### Record list

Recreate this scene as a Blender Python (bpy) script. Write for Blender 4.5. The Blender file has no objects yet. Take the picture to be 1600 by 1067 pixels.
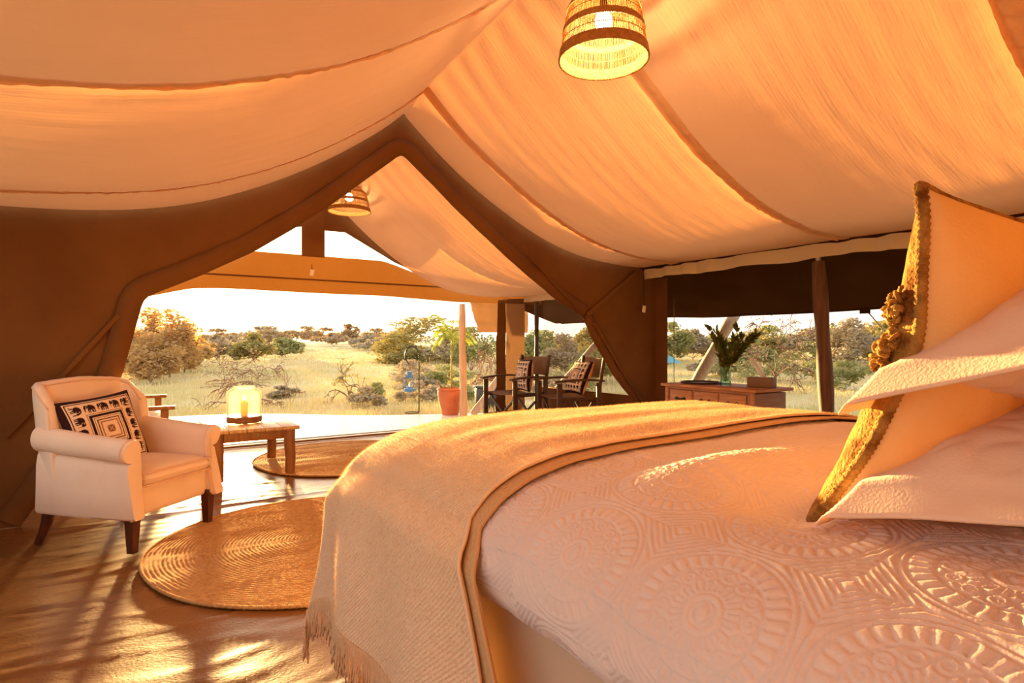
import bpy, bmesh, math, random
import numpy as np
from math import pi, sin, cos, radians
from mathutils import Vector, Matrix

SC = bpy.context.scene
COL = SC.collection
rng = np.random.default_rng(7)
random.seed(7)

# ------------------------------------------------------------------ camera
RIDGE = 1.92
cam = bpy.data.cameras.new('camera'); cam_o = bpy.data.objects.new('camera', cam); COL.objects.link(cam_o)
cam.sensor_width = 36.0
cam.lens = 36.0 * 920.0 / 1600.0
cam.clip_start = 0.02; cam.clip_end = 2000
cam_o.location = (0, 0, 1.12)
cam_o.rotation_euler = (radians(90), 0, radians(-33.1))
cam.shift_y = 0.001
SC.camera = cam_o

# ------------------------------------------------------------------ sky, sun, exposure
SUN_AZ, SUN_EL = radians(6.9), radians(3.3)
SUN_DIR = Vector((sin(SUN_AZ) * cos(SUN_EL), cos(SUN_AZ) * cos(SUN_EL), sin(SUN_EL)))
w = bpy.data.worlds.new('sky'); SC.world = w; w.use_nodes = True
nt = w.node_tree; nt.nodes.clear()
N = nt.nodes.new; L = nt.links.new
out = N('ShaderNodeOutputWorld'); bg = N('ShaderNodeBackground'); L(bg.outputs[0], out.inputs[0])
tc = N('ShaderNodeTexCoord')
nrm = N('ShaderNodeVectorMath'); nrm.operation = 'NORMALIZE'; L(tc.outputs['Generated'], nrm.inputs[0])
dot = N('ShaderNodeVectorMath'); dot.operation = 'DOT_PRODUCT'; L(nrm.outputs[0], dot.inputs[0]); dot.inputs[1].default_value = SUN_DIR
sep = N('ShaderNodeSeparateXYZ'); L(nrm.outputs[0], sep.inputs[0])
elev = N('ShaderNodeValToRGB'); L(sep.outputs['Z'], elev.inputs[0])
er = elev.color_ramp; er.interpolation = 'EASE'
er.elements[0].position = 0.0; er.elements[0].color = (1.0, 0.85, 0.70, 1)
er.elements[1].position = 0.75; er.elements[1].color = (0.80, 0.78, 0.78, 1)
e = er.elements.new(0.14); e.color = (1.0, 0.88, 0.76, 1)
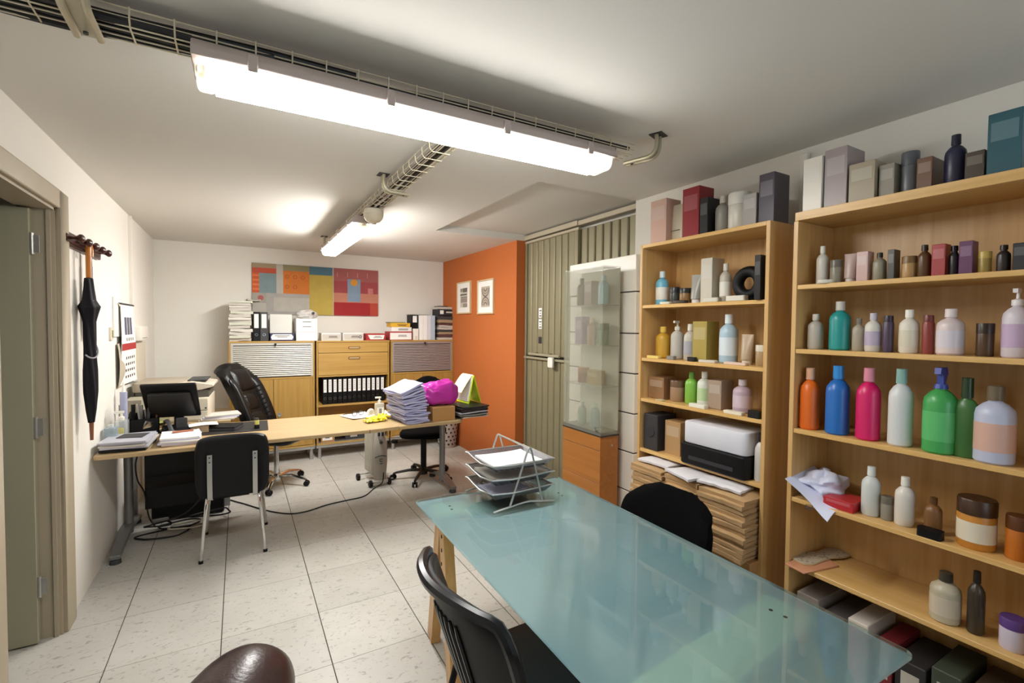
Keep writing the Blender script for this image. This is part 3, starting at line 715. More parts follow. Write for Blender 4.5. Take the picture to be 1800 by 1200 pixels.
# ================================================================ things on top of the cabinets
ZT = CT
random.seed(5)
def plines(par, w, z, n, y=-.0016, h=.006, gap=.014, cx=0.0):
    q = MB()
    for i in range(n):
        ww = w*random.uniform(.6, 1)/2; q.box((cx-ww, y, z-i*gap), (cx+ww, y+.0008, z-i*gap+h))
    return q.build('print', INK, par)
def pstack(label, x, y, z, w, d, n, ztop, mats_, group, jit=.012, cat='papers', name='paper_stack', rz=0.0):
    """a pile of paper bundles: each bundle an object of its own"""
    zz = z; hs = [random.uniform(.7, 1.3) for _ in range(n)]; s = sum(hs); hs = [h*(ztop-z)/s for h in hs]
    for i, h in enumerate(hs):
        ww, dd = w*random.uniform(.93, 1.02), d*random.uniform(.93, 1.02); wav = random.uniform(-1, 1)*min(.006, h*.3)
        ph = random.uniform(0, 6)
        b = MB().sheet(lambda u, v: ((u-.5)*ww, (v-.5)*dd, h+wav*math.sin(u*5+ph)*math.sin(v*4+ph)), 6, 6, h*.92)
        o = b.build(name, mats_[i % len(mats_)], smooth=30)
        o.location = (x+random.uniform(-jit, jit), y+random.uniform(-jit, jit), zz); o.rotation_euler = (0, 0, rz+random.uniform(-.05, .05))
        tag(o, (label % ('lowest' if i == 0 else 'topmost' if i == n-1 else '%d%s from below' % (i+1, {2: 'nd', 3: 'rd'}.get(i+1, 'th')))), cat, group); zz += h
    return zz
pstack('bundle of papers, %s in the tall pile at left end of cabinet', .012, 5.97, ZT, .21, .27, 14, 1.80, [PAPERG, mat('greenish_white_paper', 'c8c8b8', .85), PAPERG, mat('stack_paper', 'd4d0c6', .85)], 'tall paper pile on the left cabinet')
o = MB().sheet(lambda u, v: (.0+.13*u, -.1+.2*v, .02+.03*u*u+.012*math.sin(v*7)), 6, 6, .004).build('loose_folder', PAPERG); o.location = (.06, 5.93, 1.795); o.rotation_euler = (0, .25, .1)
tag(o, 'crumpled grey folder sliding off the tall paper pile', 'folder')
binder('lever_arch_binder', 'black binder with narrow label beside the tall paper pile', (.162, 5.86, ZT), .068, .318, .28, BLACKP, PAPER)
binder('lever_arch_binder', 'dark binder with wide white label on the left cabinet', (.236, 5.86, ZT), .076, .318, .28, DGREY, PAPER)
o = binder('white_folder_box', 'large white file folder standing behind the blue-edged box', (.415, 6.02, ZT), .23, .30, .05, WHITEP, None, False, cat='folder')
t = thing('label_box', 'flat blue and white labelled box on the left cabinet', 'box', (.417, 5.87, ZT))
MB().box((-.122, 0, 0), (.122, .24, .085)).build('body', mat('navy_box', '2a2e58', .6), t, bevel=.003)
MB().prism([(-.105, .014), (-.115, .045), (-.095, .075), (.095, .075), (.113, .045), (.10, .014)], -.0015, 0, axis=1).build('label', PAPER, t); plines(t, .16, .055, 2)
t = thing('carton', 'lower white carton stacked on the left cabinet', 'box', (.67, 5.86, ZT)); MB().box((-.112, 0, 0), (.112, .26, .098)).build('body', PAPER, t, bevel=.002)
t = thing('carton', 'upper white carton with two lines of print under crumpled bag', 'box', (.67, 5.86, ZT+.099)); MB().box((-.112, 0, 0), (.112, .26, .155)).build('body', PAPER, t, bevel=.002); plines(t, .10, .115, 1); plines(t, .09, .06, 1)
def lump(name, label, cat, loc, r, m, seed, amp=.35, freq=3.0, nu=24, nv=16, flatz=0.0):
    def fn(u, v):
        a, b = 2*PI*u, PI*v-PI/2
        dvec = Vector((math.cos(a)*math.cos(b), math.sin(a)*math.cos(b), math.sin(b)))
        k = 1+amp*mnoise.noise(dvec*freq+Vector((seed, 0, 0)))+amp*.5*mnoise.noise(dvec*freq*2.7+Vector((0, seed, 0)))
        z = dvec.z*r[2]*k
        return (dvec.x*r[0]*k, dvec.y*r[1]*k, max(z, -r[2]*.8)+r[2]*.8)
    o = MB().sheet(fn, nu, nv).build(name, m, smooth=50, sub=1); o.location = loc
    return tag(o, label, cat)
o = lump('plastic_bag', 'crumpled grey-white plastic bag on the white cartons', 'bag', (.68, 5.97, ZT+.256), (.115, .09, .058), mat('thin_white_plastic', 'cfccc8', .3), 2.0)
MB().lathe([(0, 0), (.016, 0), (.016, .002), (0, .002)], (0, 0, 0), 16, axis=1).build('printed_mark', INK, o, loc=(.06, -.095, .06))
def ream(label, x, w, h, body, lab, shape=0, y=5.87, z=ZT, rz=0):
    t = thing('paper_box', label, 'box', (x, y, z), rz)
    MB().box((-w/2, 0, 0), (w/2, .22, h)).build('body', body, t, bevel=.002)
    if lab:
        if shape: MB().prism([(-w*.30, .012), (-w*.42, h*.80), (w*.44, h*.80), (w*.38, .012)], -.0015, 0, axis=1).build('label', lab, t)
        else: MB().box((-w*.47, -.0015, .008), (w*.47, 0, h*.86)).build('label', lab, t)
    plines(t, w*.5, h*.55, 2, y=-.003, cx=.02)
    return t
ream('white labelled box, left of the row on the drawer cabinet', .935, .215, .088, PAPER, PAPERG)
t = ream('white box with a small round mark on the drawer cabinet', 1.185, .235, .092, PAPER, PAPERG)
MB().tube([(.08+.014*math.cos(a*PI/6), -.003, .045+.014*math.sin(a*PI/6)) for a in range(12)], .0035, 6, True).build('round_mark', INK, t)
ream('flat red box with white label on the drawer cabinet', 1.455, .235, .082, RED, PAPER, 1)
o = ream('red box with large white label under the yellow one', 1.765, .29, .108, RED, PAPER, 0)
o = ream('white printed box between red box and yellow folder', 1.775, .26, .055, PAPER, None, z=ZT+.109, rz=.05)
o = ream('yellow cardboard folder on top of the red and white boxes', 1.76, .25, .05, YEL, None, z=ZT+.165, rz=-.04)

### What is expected
Leave the pictures out and repeat exactly the lines from the beginning of the records to the line bearing "SC.camera = cam_o", both ends counted.

### The completed task
Recreate this scene as a Blender Python (bpy) script. Write for Blender 4.5. The Blender file has no objects yet. Take the picture to be 1600 by 1067 pixels.
import bpy, bmesh, math, random
import numpy as np
from math import pi, sin, cos, radians
from mathutils import Vector, Matrix

SC = bpy.context.scene
COL = SC.collection
rng = np.random.default_rng(7)
random.seed(7)

# ------------------------------------------------------------------ camera
RIDGE = 1.92
cam = bpy.data.cameras.new('camera'); cam_o = bpy.data.objects.new('camera', cam); COL.objects.link(cam_o)
cam.sensor_width = 36.0
cam.lens = 36.0 * 920.0 / 1600.0
cam.clip_start = 0.02; cam.clip_end = 2000
cam_o.location = (0, 0, 1.12)
cam_o.rotation_euler = (radians(90), 0, radians(-33.1))
cam.shift_y = 0.001
SC.camera = cam_o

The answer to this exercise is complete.